[Data extracted from a collection]
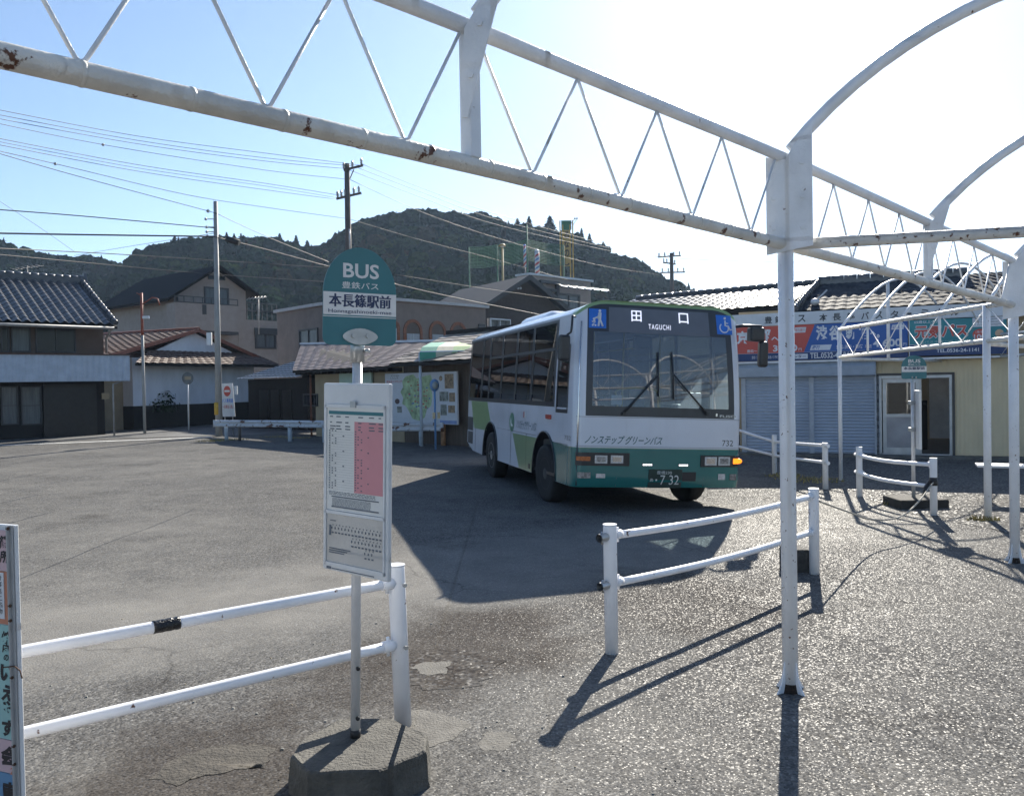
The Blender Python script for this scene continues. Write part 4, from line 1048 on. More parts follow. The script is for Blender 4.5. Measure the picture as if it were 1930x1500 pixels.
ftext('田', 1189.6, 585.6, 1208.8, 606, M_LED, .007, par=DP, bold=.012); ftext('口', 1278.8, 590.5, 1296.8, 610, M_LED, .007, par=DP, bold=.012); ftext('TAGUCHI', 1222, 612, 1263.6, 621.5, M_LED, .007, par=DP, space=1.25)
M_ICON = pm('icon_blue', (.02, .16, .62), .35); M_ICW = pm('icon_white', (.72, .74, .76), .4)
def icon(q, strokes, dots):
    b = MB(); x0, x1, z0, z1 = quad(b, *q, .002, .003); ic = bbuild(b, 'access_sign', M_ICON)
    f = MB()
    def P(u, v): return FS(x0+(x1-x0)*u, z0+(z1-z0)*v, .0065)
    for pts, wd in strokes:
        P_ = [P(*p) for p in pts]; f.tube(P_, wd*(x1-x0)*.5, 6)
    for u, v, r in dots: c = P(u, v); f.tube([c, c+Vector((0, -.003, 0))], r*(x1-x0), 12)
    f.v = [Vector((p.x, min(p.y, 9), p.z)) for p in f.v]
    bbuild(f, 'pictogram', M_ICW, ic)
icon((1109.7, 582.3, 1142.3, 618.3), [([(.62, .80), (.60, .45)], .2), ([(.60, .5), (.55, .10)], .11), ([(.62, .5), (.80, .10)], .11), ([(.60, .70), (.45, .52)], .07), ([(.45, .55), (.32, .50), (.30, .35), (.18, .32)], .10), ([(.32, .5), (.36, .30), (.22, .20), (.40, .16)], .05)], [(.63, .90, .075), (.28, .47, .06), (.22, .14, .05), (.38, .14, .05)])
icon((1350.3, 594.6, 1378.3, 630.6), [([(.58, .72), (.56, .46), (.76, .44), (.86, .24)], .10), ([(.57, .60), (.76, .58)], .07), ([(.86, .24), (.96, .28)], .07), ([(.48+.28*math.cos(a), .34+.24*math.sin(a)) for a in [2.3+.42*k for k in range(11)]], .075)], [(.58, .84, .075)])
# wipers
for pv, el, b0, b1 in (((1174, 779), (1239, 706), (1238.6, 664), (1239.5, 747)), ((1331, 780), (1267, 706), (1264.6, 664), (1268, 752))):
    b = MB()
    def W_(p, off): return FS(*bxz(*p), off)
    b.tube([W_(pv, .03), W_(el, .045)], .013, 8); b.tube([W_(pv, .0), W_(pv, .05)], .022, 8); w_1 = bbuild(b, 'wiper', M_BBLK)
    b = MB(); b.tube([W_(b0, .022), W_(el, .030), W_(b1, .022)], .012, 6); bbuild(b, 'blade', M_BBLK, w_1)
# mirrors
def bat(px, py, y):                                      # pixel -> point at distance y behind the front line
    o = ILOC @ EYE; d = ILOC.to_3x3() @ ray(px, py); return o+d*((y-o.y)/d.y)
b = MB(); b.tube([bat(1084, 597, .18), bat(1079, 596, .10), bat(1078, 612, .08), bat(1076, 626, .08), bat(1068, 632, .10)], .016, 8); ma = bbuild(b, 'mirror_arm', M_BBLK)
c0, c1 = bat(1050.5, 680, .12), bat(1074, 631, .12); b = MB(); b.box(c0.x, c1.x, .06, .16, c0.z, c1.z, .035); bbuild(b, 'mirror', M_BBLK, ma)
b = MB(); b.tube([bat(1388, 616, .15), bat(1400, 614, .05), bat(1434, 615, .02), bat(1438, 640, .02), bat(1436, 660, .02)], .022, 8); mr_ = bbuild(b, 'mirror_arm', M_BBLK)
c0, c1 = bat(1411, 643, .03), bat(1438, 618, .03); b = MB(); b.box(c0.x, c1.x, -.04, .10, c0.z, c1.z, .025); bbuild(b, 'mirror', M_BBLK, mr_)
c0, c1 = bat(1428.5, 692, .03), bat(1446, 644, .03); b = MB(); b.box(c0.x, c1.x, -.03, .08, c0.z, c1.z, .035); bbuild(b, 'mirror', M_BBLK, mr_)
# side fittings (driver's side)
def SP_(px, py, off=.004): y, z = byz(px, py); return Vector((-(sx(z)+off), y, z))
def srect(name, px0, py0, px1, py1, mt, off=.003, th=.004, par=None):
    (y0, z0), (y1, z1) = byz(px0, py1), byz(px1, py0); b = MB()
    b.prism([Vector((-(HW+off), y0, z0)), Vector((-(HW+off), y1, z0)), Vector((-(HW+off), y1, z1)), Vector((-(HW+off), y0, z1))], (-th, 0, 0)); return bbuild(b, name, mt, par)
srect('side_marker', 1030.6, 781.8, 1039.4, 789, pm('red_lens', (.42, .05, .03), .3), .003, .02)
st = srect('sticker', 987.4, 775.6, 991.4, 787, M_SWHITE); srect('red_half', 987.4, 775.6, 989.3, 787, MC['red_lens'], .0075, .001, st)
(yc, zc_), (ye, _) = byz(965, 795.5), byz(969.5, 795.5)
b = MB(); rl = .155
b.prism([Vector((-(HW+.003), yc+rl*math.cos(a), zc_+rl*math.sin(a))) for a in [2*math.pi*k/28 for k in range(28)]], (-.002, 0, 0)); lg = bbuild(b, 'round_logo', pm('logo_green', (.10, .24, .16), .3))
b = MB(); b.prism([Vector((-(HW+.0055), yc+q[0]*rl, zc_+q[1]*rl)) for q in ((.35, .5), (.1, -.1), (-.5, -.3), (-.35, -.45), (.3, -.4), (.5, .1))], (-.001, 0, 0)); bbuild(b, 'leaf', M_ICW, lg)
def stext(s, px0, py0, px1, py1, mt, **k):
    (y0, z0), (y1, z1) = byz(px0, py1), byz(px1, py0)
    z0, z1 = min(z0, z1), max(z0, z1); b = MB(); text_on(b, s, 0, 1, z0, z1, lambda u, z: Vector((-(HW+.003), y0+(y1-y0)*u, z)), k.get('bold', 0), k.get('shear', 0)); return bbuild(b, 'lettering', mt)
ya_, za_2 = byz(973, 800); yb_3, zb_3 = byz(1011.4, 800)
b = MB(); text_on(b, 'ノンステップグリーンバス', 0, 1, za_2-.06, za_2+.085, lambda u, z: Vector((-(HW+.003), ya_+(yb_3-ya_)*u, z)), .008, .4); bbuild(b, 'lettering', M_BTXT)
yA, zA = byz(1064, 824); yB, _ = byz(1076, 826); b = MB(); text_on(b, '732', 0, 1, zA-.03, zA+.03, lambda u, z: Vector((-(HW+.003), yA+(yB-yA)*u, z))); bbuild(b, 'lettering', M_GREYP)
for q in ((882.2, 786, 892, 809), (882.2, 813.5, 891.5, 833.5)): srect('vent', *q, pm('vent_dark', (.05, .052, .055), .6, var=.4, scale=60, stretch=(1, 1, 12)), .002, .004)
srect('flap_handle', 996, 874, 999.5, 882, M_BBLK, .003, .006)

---

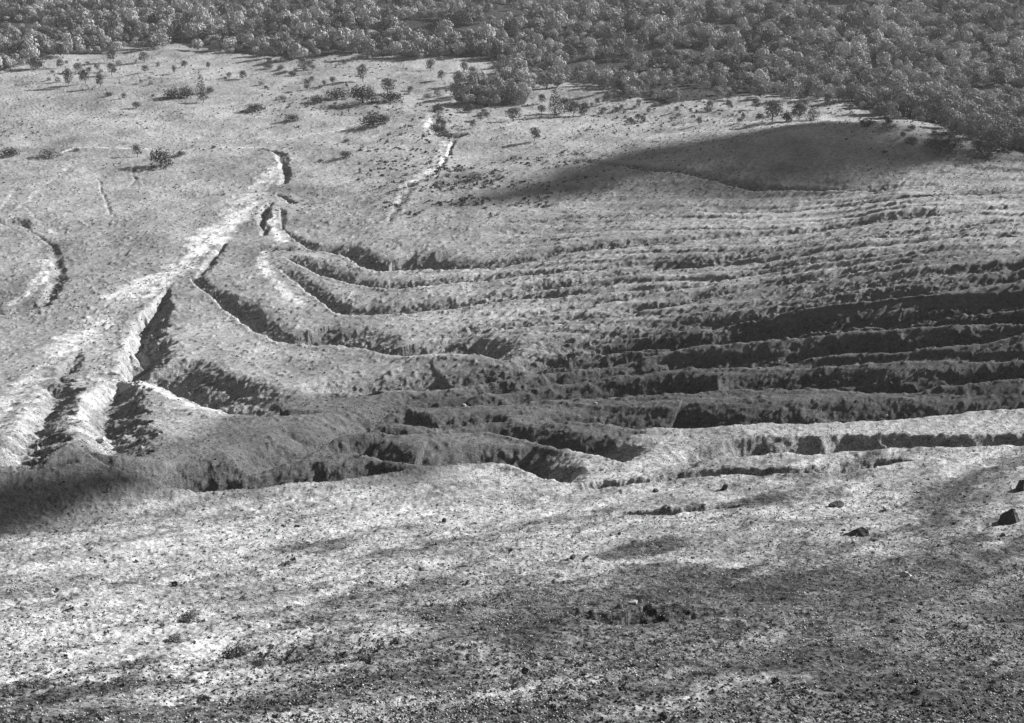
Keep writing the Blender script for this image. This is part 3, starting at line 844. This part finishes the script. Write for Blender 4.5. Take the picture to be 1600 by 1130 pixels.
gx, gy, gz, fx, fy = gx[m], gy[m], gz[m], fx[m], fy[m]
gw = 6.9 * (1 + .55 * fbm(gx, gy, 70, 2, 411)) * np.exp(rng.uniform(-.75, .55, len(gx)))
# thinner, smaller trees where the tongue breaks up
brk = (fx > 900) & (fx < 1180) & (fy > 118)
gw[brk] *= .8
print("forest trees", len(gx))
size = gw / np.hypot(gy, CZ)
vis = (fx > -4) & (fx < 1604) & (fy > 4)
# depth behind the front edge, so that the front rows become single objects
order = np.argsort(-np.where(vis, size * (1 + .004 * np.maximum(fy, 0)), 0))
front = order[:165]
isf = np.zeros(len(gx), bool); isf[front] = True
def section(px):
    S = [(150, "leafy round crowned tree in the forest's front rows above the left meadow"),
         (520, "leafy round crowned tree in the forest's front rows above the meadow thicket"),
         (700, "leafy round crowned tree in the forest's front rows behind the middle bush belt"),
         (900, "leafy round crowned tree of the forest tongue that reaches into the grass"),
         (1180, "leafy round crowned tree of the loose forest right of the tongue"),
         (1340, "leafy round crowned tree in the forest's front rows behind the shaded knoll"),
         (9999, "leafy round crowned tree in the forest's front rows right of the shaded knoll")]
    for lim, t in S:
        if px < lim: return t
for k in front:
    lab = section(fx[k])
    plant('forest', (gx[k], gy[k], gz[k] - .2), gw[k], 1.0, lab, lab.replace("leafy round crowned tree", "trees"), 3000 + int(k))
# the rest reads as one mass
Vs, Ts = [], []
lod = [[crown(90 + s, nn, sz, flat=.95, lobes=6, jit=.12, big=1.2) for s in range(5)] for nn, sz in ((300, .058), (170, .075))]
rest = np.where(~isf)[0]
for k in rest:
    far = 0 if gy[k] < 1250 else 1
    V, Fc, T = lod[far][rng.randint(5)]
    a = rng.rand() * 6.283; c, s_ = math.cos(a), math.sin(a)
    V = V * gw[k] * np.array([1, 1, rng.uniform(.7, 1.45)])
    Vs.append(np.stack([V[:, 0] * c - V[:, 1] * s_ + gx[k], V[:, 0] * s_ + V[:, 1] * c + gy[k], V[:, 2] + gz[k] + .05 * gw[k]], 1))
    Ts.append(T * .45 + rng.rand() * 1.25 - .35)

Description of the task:
Of the lines in the material above, state how many contain the string "Blender"; give no other text.

Answer in full:
2